Лукач неизменно подчеркивал единство и цельность своей биографии, упорядоченное, органическое формирование собственной личности. «Все во мне есть продолжение чего-то другого. Полагаю, в моей эволюции не было неорганичных элементов», — заявлял он с наивной безапелляционностью, которую мы охотно прощаем великим старикам, воплощающим великие исторические процессы. Лукач — выдающийся пример отчаянных усилий наполнить жизнь и события смыслом, причем он ничуть не сомневался в способности сделать это: «Я воспринимал 1956 год как великое спонтанное движение. Этому движению требовалась идеология. В ряде публичных выступлений я попытался решить эту задачу». Мысль Лукача — грандиозная попытка привести хаотичное многообразие мира к единству и рациональным законам, хотя ясно чувствуется, каких усилий и какой цены требовал этот отмеченный приверженностью сталинизму шаг.
Для Лукача Гертруд была самой жизнью, и ее тайна казалась не менее великой, чем тайна затаенного стремления к жизни.

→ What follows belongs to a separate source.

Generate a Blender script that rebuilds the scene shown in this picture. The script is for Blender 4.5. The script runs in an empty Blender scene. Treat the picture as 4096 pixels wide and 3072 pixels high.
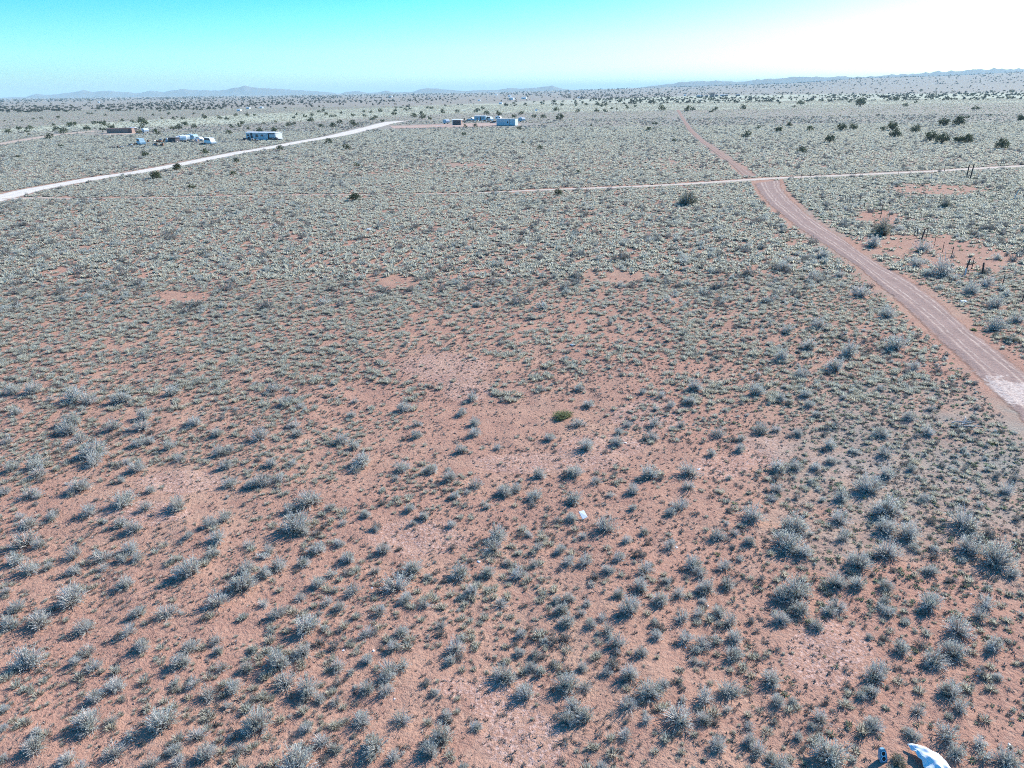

На двух из трех портретов перед нами старуха, на одном — юная светлая девушка, с ясным, удивительно чистым лицом под волной спадающих на лоб волос. История, время, разделяющие эти портреты, трогает не меньше, чем события несчастливой жизни Ирмы. В этих стенах, между этими портретами что-то тоже оказалось безвозвратно утрачено. Блох, вспоминая дружбу и разногласия с Лукачем, также говорит о том, что из истории Лукача и Гертруд в какой-то момент что-то исчезло.
Величие зрелого Лукача в силе, с которой он сражался против растворения жизни в неопределенном ничто, отвоевывая у жизни, благодаря жесточайшей дисциплине, полные смысла мгновения (например, знаменитый час, который он после обеда непременно проводил вдвоем с Гертруд), — иначе эти мгновения, доверься он спонтанному течению событий, растворились бы под натиском разнообразных забот.
В этой комнате Лукач жил, предаваясь размышлениям и понимая, что, размышляя, ты не проходишь мимо жизни. Перед письменным столом из тяжелого темного дерева стоит бюст Эндре Ади, венгерского «проклятого» поэта, напоминавший о юношеской любви к авангарду, от которой Лукач позднее отрекся. Из окна он мог видеть дунайский простор, но вряд ли ценил этот пейзаж, будучи малочувствительным к природе, которая в его глазах многое теряла от того, что не прочла Канта или Гегеля. Блох упрекал его в непонимании природы, бесчувственности к слезам, которыми плачут предметы; чтобы найти утешение на страницах, написанных Лукачем, нужно, безусловно, обладать отменным здоровьем и не слишком страдать; Блох все же оставляет место темноте, мгновениям, в которые ощущаешь себя низшим, отвергнутым миром существом.
За спиной у усталого старика с уклончивым взглядом, возможно в последний раз позирующим перед объективом фотографа, — библиотека великой немецкой культуры, которая не только описала мир, но и призвала его на суд, чтобы придать миру смысл. Беру в руки одну из книг — «Трактат» Витгенштейна: Лукач на полях отметил некоторые высказывания. Кто знает, читался ли во взгляде, которому еще недолго предстояло быть обращенным на мир, вопрос о том, действительно ли бессмысленно и не имеет ответа большинство вопросов, касающихся философских проблем, как гласит отмеченное Лукачем утверждение 4003, или этот взгляд просто признавал их бессмысленность.
17. Кусочек Сталина
Чепель, остров на Дунае, находящийся в южной части Будапешта, — сердце венгерской промышленности и политики, рабочий квартал, где расположены металлургические заводы и фабрики. В 1949 году и позднее сюда приехало немало полных энтузиазма молодых коммунистов, мечтавших построить стахановским трудом новое, революционное общество. В 1956 году Чепель превратился в Сталинград антибольшевистской революции, в центр антикоммунистических советов: Рабочие советы фабрик, сформированные за эти недели, оказали упорное вооруженное сопротивление советским танкам. Когда в других местах восставшие уже отступали, СССР продолжал осаждать этот бастион промышленного пролетариата. Об этом писал Каваллари 9-10 ноября 1956 года. Пролетариат совершал либеральную революцию — такую либеральную революцию, на которую уже давно не способна буржуазия. В современную эпоху эпика — всеобъемлющей взгляд, который помогает храбро, не красуясь, принять смерть, — стала почти исключительно свойством рабочего класса: этот класс там, где он еще существует, его неброское мужество способны подарить героев современной «Илиады».